[Raw records]
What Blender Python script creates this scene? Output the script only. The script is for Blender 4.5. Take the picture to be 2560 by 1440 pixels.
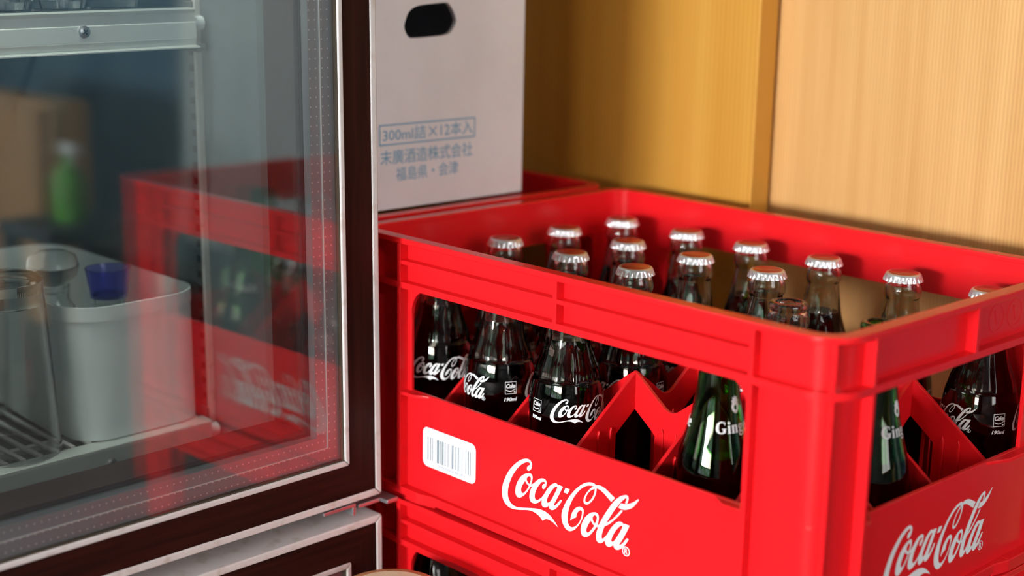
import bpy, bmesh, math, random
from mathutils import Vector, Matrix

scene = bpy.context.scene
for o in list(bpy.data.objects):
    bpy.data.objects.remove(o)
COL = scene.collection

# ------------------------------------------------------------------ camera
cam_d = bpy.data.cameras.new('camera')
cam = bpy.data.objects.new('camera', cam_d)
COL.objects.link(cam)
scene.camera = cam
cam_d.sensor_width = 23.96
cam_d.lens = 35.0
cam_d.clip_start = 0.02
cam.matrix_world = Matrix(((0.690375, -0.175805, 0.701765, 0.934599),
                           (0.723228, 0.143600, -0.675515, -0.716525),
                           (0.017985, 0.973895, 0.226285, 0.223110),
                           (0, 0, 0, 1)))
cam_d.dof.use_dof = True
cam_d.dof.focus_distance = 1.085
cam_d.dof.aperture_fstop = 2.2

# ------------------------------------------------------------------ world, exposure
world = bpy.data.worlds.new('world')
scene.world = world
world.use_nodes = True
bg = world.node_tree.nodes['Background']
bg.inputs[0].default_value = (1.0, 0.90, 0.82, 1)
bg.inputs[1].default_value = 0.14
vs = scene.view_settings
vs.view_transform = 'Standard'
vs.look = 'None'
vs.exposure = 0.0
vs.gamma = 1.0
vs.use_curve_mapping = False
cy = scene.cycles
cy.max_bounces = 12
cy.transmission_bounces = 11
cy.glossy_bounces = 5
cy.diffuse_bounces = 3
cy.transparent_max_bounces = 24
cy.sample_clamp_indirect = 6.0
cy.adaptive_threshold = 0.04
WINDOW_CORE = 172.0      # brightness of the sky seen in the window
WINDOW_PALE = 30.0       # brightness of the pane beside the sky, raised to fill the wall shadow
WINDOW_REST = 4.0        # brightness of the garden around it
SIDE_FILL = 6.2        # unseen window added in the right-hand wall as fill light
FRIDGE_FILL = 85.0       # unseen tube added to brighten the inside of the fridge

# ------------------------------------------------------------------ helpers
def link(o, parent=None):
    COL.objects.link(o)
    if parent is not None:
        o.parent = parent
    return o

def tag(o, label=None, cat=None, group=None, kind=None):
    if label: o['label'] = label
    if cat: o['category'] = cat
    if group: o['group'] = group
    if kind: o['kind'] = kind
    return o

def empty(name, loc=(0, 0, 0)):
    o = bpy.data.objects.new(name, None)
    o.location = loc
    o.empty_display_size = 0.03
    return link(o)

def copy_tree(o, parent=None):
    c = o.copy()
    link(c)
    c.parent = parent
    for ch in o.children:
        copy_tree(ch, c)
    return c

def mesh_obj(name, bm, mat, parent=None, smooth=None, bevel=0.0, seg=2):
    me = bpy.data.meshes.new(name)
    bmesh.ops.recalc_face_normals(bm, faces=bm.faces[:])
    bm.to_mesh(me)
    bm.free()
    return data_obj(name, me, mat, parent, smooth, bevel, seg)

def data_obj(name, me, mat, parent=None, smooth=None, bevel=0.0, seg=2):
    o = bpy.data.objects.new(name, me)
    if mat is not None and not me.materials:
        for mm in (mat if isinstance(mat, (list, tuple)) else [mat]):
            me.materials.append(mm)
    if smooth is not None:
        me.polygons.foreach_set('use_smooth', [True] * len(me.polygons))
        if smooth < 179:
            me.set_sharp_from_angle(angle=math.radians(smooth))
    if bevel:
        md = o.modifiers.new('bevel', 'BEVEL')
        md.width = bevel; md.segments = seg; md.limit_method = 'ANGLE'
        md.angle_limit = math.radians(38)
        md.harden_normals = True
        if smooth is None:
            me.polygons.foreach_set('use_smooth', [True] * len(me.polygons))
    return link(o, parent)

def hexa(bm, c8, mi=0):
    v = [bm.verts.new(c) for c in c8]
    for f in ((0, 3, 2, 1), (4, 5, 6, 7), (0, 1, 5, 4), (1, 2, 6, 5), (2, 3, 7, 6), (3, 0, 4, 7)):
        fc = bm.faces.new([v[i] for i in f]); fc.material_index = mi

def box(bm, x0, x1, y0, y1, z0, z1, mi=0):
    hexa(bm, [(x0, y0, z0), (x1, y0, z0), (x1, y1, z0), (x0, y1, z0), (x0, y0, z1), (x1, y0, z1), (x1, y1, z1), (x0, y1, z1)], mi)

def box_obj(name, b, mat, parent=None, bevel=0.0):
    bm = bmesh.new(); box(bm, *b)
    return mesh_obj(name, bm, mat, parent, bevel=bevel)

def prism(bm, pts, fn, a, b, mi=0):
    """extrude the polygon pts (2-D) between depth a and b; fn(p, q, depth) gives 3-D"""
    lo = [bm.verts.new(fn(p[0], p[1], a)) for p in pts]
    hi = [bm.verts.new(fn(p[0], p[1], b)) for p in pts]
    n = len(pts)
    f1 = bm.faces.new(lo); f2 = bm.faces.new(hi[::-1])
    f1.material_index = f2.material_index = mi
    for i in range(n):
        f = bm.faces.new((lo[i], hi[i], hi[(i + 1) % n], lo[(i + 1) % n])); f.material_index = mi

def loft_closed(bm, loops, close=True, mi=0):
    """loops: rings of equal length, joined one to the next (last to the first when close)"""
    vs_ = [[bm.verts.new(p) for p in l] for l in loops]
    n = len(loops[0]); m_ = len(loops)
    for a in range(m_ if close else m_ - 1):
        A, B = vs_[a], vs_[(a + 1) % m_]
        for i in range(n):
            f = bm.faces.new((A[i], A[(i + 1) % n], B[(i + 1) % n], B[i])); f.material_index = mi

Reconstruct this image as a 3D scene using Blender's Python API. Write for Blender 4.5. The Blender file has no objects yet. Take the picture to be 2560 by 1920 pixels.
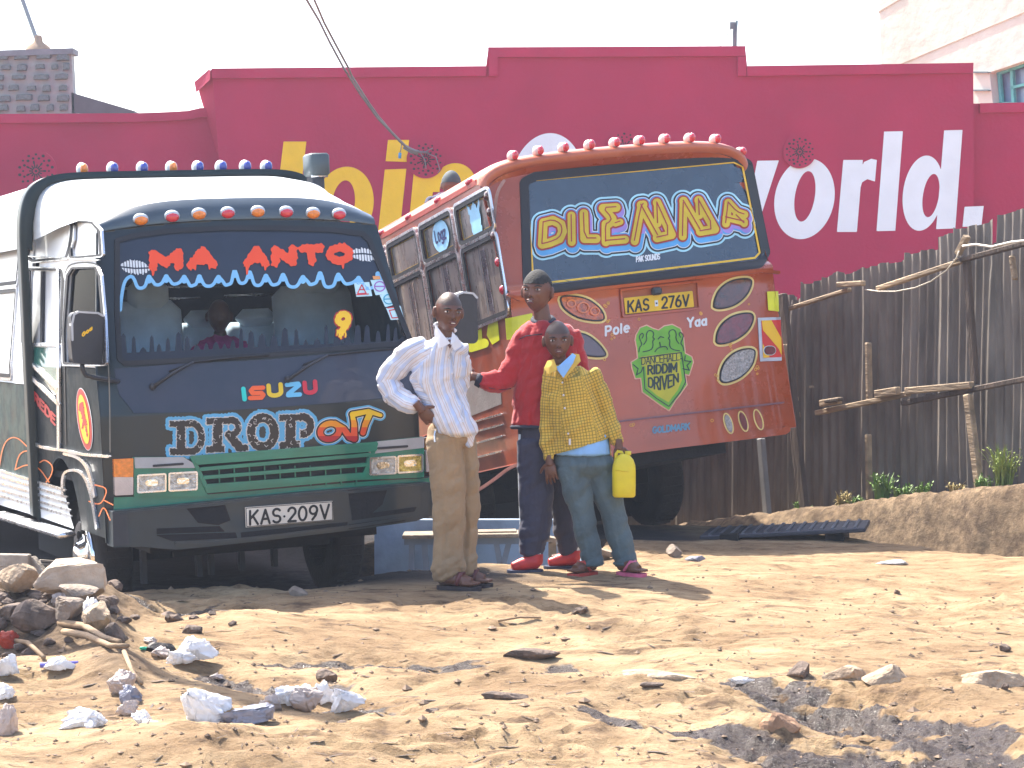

[Exercise] Copy the listing word for word, excluding its pictures.

[Solution to the exercise]
What Blender Python script creates this scene? Output the script only. The script is for Blender 4.5. Take the picture to be 2560 by 1440 pixels.
import bpy, bmesh, math, random
from mathutils import Vector, Matrix

scene = bpy.context.scene
for o in list(bpy.data.objects):
    bpy.data.objects.remove(o)
COL = scene.collection

# ------------------------------------------------------------------ camera
cam_d = bpy.data.cameras.new('camera')
cam = bpy.data.objects.new('camera', cam_d)
COL.objects.link(cam)
scene.camera = cam
cam_d.sensor_width = 23.96
cam_d.lens = 35.0
cam_d.clip_start = 0.02
cam.matrix_world = Matrix(((0.690375, -0.175805, 0.701765, 0.934599),
                           (0.723228, 0.143600, -0.675515, -0.716525),
                           (0.017985, 0.973895, 0.226285, 0.223110),
                           (0, 0, 0, 1)))
cam_d.dof.use_dof = True
cam_d.dof.focus_distance = 1.085
cam_d.dof.aperture_fstop = 2.2

# ------------------------------------------------------------------ world, exposure
world = bpy.data.worlds.new('world')
scene.world = world
world.use_nodes = True
bg = world.node_tree.nodes['Background']
bg.inputs[0].default_value = (1.0, 0.90, 0.82, 1)
bg.inputs[1].default_value = 0.14
vs = scene.view_settings
vs.view_transform = 'Standard'
vs.look = 'None'
vs.exposure = 0.0
vs.gamma = 1.0
vs.use_curve_mapping = False
cy = scene.cycles
cy.max_bounces = 12
cy.transmission_bounces = 11
cy.glossy_bounces = 5
cy.diffuse_bounces = 3
cy.transparent_max_bounces = 24
cy.sample_clamp_indirect = 6.0
cy.adaptive_threshold = 0.04
WINDOW_CORE = 172.0      # brightness of the sky seen in the window
WINDOW_PALE = 30.0       # brightness of the pane beside the sky, raised to fill the wall shadow
WINDOW_REST = 4.0        # brightness of the garden around it
SIDE_FILL = 6.2        # unseen window added in the right-hand wall as fill light
FRIDGE_FILL = 85.0       # unseen tube added to brighten the inside of the fridge

# ------------------------------------------------------------------ helpers
def link(o, parent=None):
    COL.objects.link(o)
    if parent is not None:
        o.parent = parent
    return o

def tag(o, label=None, cat=None, group=None, kind=None):
    if label: o['label'] = label
    if cat: o['category'] = cat
    if group: o['group'] = group
    if kind: o['kind'] = kind
    return o

def empty(name, loc=(0, 0, 0)):
    o = bpy.data.objects.new(name, None)
    o.location = loc
    o.empty_display_size = 0.03
    return link(o)

def copy_tree(o, parent=None):
    c = o.copy()
    link(c)
    c.parent = parent
    for ch in o.children:
        copy_tree(ch, c)
    return c

def mesh_obj(name, bm, mat, parent=None, smooth=None, bevel=0.0, seg=2):
    me = bpy.data.meshes.new(name)
    bmesh.ops.recalc_face_normals(bm, faces=bm.faces[:])
    bm.to_mesh(me)
    bm.free()
    return data_obj(name, me, mat, parent, smooth, bevel, seg)

def data_obj(name, me, mat, parent=None, smooth=None, bevel=0.0, seg=2):
    o = bpy.data.objects.new(name, me)
    if mat is not None and not me.materials:
        for mm in (mat if isinstance(mat, (list, tuple)) else [mat]):
            me.materials.append(mm)
    if smooth is not None:
        me.polygons.foreach_set('use_smooth', [True] * len(me.polygons))
        if smooth < 179:
            me.set_sharp_from_angle(angle=math.radians(smooth))
    if bevel:
        md = o.modifiers.new('bevel', 'BEVEL')
        md.width = bevel; md.segments = seg; md.limit_method = 'ANGLE'
        md.angle_limit = math.radians(38)
        md.harden_normals = True
        if smooth is None:
            me.polygons.foreach_set('use_smooth', [True] * len(me.polygons))
    return link(o, parent)

def hexa(bm, c8, mi=0):
    v = [bm.verts.new(c) for c in c8]
    for f in ((0, 3, 2, 1), (4, 5, 6, 7), (0, 1, 5, 4), (1, 2, 6, 5), (2, 3, 7, 6), (3, 0, 4, 7)):
        fc = bm.faces.new([v[i] for i in f]); fc.material_index = mi

def box(bm, x0, x1, y0, y1, z0, z1, mi=0):
    hexa(bm, [(x0, y0, z0), (x1, y0, z0), (x1, y1, z0), (x0, y1, z0), (x0, y0, z1), (x1, y0, z1), (x1, y1, z1), (x0, y1, z1)], mi)

def box_obj(name, b, mat, parent=None, bevel=0.0):
    bm = bmesh.new(); box(bm, *b)
    return mesh_obj(name, bm, mat, parent, bevel=bevel)

def prism(bm, pts, fn, a, b, mi=0):
    """extrude the polygon pts (2-D) between depth a and b; fn(p, q, depth) gives 3-D"""
    lo = [bm.verts.new(fn(p[0], p[1], a)) for p in pts]
    hi = [bm.verts.new(fn(p[0], p[1], b)) for p in pts]
    n = len(pts)
    f1 = bm.faces.new(lo); f2 = bm.faces.new(hi[::-1])
    f1.material_index = f2.material_index = mi
    for i in range(n):
        f = bm.faces.new((lo[i], hi[i], hi[(i + 1) % n], lo[(i + 1) % n])); f.material_index = mi

def loft_closed(bm, loops, close=True, mi=0):
    """loops: rings of equal length, joined one to the next (last to the first when close)"""
    vs_ = [[bm.verts.new(p) for p in l] for l in loops]
    n = len(loops[0]); m_ = len(loops)
    for a in range(m_ if close else m_ - 1):
        A, B = vs_[a], vs_[(a + 1) % m_]
        for i in range(n):
            f = bm.faces.new((A[i], A[(i + 1) % n], B[(i + 1) % n], B[i])); f.material_index = mi

Reconstruct this image as a 3D scene using Blender's Python API. Write for Blender 4.5. The Blender file has no objects yet. Take the picture to be 2560 by 1920 pixels.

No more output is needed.